Nos préoccupations ne sont pas toutes liées à la philosophie, ni à la lutte. Ainsi la nouvelle « version » des factures d’électricité comportent désormais l’avertissement suivant : « Interruption probable du service – taxe impayée ». Les Tribunaux ont pourtant interdit cette pratique. « Je ne peux plus payer cette taxe, mais alors, nous serons privés d’électricité en plein hiver, c’est une forme supplémentaire de chantage », expliquait hier un ami chômeur. D’autres amis ne se poseront plus cette question. Nous nous sommes rendus chez eux pour une dernière fois ce matin. Sans travail, ils quittent Athènes. Le déménageur qui est aussi un de leurs amis, transportera leurs meubles et affaires à la maison familiale au village, loin d’Athènes. Eux, ils émigreront en Belgique, ils ont déjà de la famille à Bruxelles. « Nous finirons par trouver un travail… » L’appartement, les retrouvailles, la sociabilité, les amitiés, tout en décomposition.

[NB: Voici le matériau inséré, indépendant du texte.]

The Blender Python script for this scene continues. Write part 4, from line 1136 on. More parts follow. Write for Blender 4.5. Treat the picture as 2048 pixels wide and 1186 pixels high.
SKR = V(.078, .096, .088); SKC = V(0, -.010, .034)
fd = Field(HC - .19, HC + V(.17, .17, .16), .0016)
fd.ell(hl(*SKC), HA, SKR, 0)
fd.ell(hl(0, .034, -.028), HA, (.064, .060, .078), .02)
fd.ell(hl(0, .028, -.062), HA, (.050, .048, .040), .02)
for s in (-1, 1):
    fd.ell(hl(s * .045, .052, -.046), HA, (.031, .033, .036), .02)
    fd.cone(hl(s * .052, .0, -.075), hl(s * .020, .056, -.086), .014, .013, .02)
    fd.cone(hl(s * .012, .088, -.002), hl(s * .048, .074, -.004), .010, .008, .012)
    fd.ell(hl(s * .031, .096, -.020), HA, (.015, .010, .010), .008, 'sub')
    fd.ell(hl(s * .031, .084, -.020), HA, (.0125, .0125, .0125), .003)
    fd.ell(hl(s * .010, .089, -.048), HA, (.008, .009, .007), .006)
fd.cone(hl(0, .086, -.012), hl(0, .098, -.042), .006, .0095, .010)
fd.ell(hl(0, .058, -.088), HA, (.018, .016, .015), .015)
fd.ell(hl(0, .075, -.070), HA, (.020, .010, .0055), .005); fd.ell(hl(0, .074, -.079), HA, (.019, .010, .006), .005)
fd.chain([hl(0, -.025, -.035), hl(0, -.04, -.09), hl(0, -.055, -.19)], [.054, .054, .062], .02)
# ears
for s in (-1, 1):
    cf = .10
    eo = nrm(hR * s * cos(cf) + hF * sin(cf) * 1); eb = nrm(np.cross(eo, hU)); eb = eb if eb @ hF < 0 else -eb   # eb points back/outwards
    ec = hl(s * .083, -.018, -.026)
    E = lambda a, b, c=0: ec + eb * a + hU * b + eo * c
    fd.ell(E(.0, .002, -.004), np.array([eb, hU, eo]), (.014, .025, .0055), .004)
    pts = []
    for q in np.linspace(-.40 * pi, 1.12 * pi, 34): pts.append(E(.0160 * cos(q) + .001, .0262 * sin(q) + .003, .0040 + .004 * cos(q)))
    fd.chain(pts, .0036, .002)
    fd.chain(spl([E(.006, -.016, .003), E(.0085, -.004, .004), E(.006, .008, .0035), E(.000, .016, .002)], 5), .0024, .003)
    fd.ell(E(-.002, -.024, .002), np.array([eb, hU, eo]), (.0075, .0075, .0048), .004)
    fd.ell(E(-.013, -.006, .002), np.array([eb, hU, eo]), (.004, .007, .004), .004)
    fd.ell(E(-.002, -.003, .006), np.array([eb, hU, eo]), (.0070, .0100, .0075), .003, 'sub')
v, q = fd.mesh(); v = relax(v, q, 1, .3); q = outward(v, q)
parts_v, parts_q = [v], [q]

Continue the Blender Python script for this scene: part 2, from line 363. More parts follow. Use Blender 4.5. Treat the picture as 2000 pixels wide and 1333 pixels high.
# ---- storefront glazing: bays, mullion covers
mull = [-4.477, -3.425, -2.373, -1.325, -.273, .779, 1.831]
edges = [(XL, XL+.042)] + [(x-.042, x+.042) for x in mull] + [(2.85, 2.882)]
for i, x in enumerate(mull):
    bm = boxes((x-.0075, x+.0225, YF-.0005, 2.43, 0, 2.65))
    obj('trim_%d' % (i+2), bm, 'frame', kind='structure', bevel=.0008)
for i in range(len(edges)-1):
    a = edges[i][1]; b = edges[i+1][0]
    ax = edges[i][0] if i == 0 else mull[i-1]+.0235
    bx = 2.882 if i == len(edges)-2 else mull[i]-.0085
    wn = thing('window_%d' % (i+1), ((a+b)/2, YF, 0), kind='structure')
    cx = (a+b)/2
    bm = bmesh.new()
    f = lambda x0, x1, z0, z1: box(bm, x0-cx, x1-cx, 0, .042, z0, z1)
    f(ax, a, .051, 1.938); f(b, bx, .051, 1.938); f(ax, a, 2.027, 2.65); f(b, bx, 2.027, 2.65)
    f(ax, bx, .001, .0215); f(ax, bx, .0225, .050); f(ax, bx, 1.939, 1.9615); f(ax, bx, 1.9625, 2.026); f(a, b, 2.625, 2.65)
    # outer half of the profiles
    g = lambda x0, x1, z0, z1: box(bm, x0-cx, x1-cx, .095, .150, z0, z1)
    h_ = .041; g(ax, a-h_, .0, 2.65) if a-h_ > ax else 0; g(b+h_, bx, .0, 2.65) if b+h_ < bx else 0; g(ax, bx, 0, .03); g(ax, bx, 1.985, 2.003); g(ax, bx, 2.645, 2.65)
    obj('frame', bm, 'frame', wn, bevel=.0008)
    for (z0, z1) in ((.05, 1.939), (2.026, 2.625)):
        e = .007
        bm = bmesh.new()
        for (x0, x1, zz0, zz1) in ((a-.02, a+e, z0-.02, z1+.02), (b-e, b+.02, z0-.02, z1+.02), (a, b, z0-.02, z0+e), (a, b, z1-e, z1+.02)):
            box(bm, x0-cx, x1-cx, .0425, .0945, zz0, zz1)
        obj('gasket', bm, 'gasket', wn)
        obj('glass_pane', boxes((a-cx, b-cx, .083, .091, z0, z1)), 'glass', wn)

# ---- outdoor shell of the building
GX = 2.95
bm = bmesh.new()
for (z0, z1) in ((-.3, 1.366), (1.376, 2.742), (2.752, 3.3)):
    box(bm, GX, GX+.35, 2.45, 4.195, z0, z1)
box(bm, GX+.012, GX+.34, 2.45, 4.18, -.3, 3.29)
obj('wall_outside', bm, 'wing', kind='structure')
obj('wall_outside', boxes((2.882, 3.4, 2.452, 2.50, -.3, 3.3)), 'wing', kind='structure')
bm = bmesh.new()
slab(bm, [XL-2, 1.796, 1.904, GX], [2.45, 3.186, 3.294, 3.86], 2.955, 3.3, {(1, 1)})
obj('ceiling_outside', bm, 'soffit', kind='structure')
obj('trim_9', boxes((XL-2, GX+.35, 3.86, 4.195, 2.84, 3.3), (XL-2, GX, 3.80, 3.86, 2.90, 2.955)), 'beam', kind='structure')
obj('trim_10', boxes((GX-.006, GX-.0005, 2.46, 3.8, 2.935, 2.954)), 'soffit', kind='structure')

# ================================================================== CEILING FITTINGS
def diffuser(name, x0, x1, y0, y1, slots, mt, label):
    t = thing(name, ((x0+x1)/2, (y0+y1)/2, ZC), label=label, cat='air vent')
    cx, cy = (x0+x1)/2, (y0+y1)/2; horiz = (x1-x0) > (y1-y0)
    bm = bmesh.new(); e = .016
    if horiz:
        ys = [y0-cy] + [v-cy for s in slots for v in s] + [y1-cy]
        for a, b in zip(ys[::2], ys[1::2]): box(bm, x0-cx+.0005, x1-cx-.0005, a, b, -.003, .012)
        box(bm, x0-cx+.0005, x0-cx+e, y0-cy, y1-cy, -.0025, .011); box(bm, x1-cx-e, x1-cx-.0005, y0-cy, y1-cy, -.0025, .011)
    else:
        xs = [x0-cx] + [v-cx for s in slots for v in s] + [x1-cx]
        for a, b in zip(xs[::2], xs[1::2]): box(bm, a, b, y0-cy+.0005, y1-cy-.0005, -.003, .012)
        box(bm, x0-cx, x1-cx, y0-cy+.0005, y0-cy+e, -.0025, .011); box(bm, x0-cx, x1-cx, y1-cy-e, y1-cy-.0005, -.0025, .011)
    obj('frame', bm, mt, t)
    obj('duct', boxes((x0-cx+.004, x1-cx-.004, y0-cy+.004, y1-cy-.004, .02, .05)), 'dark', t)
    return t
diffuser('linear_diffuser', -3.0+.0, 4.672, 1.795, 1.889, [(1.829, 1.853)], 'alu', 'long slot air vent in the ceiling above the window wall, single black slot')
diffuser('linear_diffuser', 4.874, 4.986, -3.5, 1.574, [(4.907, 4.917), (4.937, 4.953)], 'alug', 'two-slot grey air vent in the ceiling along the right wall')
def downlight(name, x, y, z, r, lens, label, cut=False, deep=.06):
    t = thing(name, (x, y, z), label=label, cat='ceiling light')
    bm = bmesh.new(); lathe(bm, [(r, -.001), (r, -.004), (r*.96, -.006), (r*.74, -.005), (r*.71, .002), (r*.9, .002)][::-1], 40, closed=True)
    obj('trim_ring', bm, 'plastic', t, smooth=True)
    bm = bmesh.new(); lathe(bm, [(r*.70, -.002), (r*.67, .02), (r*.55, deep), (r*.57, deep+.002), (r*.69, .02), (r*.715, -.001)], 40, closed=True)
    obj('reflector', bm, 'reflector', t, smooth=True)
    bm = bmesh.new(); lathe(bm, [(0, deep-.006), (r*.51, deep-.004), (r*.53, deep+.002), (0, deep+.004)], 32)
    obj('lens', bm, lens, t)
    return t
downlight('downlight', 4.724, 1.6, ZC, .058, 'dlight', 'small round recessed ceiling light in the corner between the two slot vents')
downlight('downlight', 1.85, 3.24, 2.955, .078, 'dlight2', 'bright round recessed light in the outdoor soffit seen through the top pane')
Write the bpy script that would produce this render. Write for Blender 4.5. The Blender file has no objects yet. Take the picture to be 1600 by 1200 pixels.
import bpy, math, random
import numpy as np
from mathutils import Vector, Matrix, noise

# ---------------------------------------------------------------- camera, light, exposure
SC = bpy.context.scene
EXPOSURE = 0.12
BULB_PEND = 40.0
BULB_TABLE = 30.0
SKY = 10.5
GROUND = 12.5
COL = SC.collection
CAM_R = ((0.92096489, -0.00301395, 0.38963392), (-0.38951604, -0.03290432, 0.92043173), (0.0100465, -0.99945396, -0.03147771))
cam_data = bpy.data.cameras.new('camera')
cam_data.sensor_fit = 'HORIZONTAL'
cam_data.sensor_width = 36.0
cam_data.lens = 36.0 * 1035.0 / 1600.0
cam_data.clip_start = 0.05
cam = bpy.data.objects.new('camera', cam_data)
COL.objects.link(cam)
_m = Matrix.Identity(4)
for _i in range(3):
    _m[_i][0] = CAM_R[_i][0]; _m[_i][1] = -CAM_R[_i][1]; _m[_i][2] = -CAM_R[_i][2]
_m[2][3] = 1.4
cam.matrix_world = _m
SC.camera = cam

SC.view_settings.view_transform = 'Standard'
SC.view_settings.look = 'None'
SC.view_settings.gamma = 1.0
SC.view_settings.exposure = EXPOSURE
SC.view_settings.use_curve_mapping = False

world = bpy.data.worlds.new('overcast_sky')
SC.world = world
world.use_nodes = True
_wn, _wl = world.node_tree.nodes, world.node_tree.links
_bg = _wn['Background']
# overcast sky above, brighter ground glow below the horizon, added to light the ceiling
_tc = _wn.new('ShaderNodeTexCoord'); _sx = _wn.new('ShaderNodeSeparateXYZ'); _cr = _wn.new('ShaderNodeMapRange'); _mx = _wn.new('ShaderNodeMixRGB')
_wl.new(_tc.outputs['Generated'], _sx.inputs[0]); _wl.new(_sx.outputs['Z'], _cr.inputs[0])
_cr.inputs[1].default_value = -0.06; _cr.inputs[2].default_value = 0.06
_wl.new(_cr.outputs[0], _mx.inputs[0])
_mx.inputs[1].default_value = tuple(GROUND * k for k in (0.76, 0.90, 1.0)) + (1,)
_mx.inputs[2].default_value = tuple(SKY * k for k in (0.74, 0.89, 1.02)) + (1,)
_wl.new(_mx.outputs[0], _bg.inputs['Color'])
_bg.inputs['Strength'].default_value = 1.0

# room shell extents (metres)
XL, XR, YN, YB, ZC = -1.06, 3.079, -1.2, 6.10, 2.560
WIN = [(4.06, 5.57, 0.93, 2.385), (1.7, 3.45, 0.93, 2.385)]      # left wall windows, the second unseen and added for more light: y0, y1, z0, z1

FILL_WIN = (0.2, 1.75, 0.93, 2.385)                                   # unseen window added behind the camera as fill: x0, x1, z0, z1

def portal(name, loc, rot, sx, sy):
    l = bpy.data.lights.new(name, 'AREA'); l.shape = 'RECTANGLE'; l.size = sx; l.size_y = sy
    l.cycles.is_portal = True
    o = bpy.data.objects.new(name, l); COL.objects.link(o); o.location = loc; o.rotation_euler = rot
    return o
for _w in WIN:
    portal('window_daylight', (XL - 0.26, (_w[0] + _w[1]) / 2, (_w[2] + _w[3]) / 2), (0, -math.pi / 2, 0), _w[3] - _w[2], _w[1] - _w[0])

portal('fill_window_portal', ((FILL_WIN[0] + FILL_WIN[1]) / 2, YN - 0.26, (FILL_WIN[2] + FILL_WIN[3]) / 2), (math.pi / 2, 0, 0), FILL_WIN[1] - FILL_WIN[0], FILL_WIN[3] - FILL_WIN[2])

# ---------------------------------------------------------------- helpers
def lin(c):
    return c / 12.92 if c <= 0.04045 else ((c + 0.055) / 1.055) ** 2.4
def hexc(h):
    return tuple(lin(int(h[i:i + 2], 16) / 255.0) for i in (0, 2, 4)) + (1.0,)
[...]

Ce samedi matin sur la chaîne de télévision Mega, Chrysohoidis, un ancien ministre pasokien, s’est dit prêt à contribuer « à la création d’un nouveau grand parti pro-européen, afin de créer une dynamique qui conduira le pays de nouveau vers la croissance mais dans un cadre européen, plus nécessaire que jamais ». « Finissons avec le gouvernement des Zombies », peut-on lire sur la couverture du mensuel de gauche Unfollow ce novembre. Notre hebdomadaire satyrique To Pontiki, caricature la Troïka de l’intérieur (le gouvernement) de la même manière. A l’image de Chrysohoidis, le personnel politique du monde imaginaire pro-européen est essentiellement issu de cet univers mort-vivant. Décompositions là aussi mais aussi recompositions en marche forcée. Jusqu’à quand ? Dimanche (04/11), le mouvement « Stop euro, contre l’euro et contre l’Union Européenne », organise un débat autour du thème : « Quelle vie hors de l’euro et hors de l’U.E. ? », preuve que la recomposition peut aussi se concevoir autrement que dans l’euro-prison des peuples spoliés et soumis. On y arrivera tôt ou tard semble-t-il, certes, sans nos amis, qui n’ont guère d’autre choix que… Bruxelles.